━━━━━ Dataset excerpt

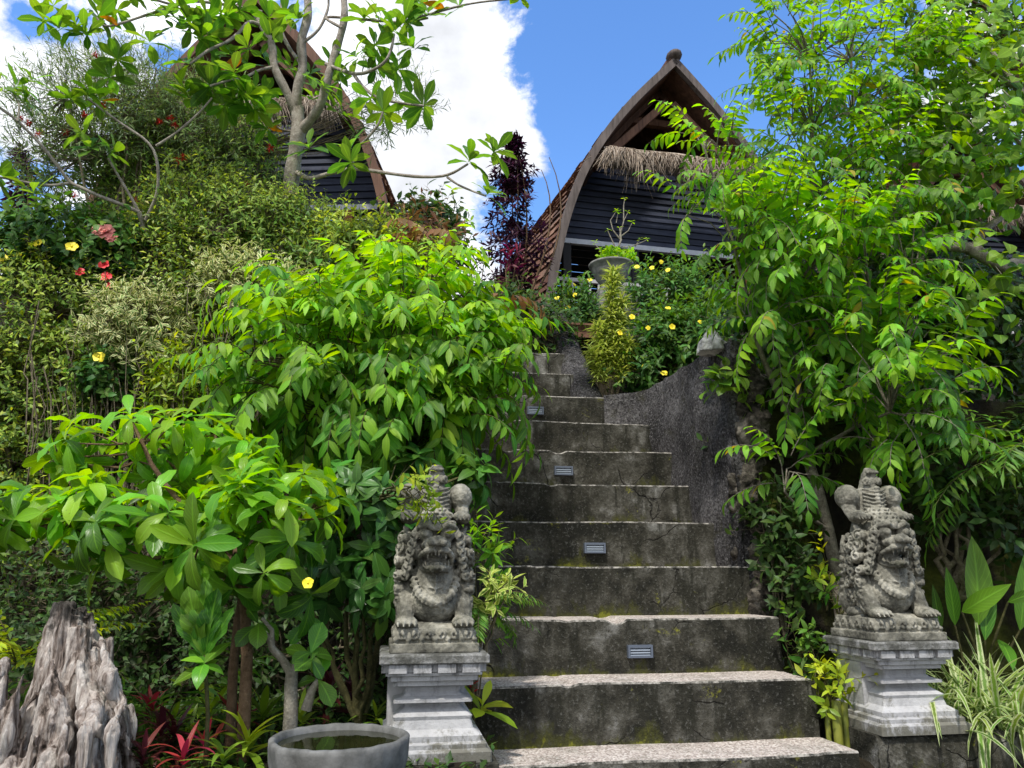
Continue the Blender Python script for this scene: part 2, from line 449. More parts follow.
LEAF = dict(
    pinnate=leaf_mat('feather_leaflet', (.036, .14, .018), (.25, .54, .03), trans=.42, vein=.2),
    pinnate_tree=leaf_mat('tree_leaflet', (.030, .125, .022), (.21, .50, .03), old=(.4, .32, .03), trans=.45, vein=.18),
    glossy=leaf_mat('glossy_broad_leaf', (.018, .072, .014), (.15, .38, .022), trans=.42, rough=.34, vein=.3, spec=.32),
    glossy_dark=leaf_mat('dark_whorl_leaf', (.018, .07, .02), (.07, .22, .03), trans=.3, rough=.3, vein=.3),
    hedge=leaf_mat('small_hedge_leaf', (.045, .125, .02), (.34, .50, .07), old=(.3, .27, .05), trans=.3, vein=.1),
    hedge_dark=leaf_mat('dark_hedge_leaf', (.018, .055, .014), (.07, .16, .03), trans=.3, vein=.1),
    varieg=leaf_mat('cream_edged_leaf', (.04, .11, .02), (.09, .2, .03), trans=.3, edge=(.62, .62, .30)),
    schef=leaf_mat('schefflera_leaflet', (.055, .15, .03), (.32, .48, .09), old=(.5, .46, .18), trans=.33, vein=.15),
    needle=leaf_mat('fine_grey_green_leaf', (.06, .13, .05), (.16, .27, .10), trans=.25, vein=.0),
    plum=leaf_mat('frangipani_leaf', (.040, .125, .025), (.13, .31, .035), old=(.45, .2, .03), trans=.5, rough=.35, vein=.4),
    purple=leaf_mat('purple_black_leaf', (.018, .006, .014), (.06, .015, .035), trans=.2, vein=.0),
    magenta=leaf_mat('magenta_leaf', (.08, .008, .02), (.24, .02, .05), trans=.3, vein=.0),
    heart=leaf_mat('heart_leaf', (.045, .13, .02), (.20, .40, .035), trans=.45, vein=.35),
    canopy=leaf_mat('dark_canopy_leaf', (.028, .085, .02), (.09, .22, .03), trans=.4, vein=.1),
    allam=leaf_mat('narrow_bush_leaf', (.022, .085, .02), (.10, .26, .03), trans=.3, vein=.15),
    song=leaf_mat('yellow_striped_leaf', (.10, .22, .03), (.22, .36, .06), trans=.3, edge=(.50, .56, .16)),
    grass=leaf_mat('striped_grass_blade', (.06, .16, .03), (.16, .30, .06), trans=.3, edge=(.44, .50, .26)),
    canna=leaf_mat('canna_leaf', (.028, .11, .018), (.13, .34, .03), trans=.4, rough=.3, vein=.5),
    fern=leaf_mat('fern_leaf', (.03, .10, .02), (.11, .27, .04), trans=.35, vein=.0),
    lime=leaf_mat('lime_leaf', (.12, .24, .02), (.36, .5, .04), trans=.4, rough=.35, vein=.1),
    broad=leaf_mat('green_bromeliad_leaf', (.05, .13, .02), (.2, .34, .04), trans=.3, rough=.3, vein=.0),
    maroon=leaf_mat('maroon_bromeliad_leaf', (.035, .008, .012), (.13, .03, .035), trans=.2, rough=.3, vein=.0),
    redbrom=leaf_mat('red_bromeliad_leaf', (.12, .02, .02), (.42, .05, .06), trans=.25, rough=.35, vein=.0),
    brown=leaf_mat('bronze_young_leaf', (.14, .07, .03), (.30, .18, .06), trans=.3, vein=.1),
)

# ------------------------------------------------------------------ foliage tools
def leaf_shape(kind, seg):
    t = np.linspace(0, 1, seg + 1)
    if kind == 'lance':  w = np.sin(PI * t ** .8) ** .9
    elif kind == 'obov': w = np.sin(PI * t ** 1.45) ** .8
    elif kind == 'heart': w = np.where(t < .25, .62 + 1.52 * np.sqrt(np.clip(t, 0, 1) / 4), np.cos(np.clip((t - .25) / .75, 0, 1) * PI / 2) ** .85)
    elif kind == 'blade': w = np.minimum(1, 3.0 * t + .35) * (1 - t ** 3)
    else: w = np.sin(PI * t) ** .8
    w[-1] = 0
    if kind not in ('blade', 'heart'): w[0] = .06
    return t, w

def unit(a):
    return a / (np.linalg.norm(a, axis=-1, keepdims=True) + 1e-9)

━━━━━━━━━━

#### Problem to work on:
Leave the images out and output the remaining material exactly as it stands.

#### Output:
Continue the Blender Python script for this scene: part 2, from line 449. More parts follow.
LEAF = dict(
    pinnate=leaf_mat('feather_leaflet', (.036, .14, .018), (.25, .54, .03), trans=.42, vein=.2),
    pinnate_tree=leaf_mat('tree_leaflet', (.030, .125, .022), (.21, .50, .03), old=(.4, .32, .03), trans=.45, vein=.18),
    glossy=leaf_mat('glossy_broad_leaf', (.018, .072, .014), (.15, .38, .022), trans=.42, rough=.34, vein=.3, spec=.32),
    glossy_dark=leaf_mat('dark_whorl_leaf', (.018, .07, .02), (.07, .22, .03), trans=.3, rough=.3, vein=.3),
    hedge=leaf_mat('small_hedge_leaf', (.045, .125, .02), (.34, .50, .07), old=(.3, .27, .05), trans=.3, vein=.1),
    hedge_dark=leaf_mat('dark_hedge_leaf', (.018, .055, .014), (.07, .16, .03), trans=.3, vein=.1),
    varieg=leaf_mat('cream_edged_leaf', (.04, .11, .02), (.09, .2, .03), trans=.3, edge=(.62, .62, .30)),
    schef=leaf_mat('schefflera_leaflet', (.055, .15, .03), (.32, .48, .09), old=(.5, .46, .18), trans=.33, vein=.15),
    needle=leaf_mat('fine_grey_green_leaf', (.06, .13, .05), (.16, .27, .10), trans=.25, vein=.0),
    plum=leaf_mat('frangipani_leaf', (.040, .125, .025), (.13, .31, .035), old=(.45, .2, .03), trans=.5, rough=.35, vein=.4),
    purple=leaf_mat('purple_black_leaf', (.018, .006, .014), (.06, .015, .035), trans=.2, vein=.0),
    magenta=leaf_mat('magenta_leaf', (.08, .008, .02), (.24, .02, .05), trans=.3, vein=.0),
    heart=leaf_mat('heart_leaf', (.045, .13, .02), (.20, .40, .035), trans=.45, vein=.35),
    canopy=leaf_mat('dark_canopy_leaf', (.028, .085, .02), (.09, .22, .03), trans=.4, vein=.1),
    allam=leaf_mat('narrow_bush_leaf', (.022, .085, .02), (.10, .26, .03), trans=.3, vein=.15),
    song=leaf_mat('yellow_striped_leaf', (.10, .22, .03), (.22, .36, .06), trans=.3, edge=(.50, .56, .16)),
    grass=leaf_mat('striped_grass_blade', (.06, .16, .03), (.16, .30, .06), trans=.3, edge=(.44, .50, .26)),
    canna=leaf_mat('canna_leaf', (.028, .11, .018), (.13, .34, .03), trans=.4, rough=.3, vein=.5),
    fern=leaf_mat('fern_leaf', (.03, .10, .02), (.11, .27, .04), trans=.35, vein=.0),
    lime=leaf_mat('lime_leaf', (.12, .24, .02), (.36, .5, .04), trans=.4, rough=.35, vein=.1),
    broad=leaf_mat('green_bromeliad_leaf', (.05, .13, .02), (.2, .34, .04), trans=.3, rough=.3, vein=.0),
    maroon=leaf_mat('maroon_bromeliad_leaf', (.035, .008, .012), (.13, .03, .035), trans=.2, rough=.3, vein=.0),
    redbrom=leaf_mat('red_bromeliad_leaf', (.12, .02, .02), (.42, .05, .06), trans=.25, rough=.35, vein=.0),
    brown=leaf_mat('bronze_young_leaf', (.14, .07, .03), (.30, .18, .06), trans=.3, vein=.1),
)

# ------------------------------------------------------------------ foliage tools
def leaf_shape(kind, seg):
    t = np.linspace(0, 1, seg + 1)
    if kind == 'lance':  w = np.sin(PI * t ** .8) ** .9
    elif kind == 'obov': w = np.sin(PI * t ** 1.45) ** .8
    elif kind == 'heart': w = np.where(t < .25, .62 + 1.52 * np.sqrt(np.clip(t, 0, 1) / 4), np.cos(np.clip((t - .25) / .75, 0, 1) * PI / 2) ** .85)
    elif kind == 'blade': w = np.minimum(1, 3.0 * t + .35) * (1 - t ** 3)
    else: w = np.sin(PI * t) ** .8
    w[-1] = 0
    if kind not in ('blade', 'heart'): w[0] = .06
    return t, w

def unit(a):
    return a / (np.linalg.norm(a, axis=-1, keepdims=True) + 1e-9)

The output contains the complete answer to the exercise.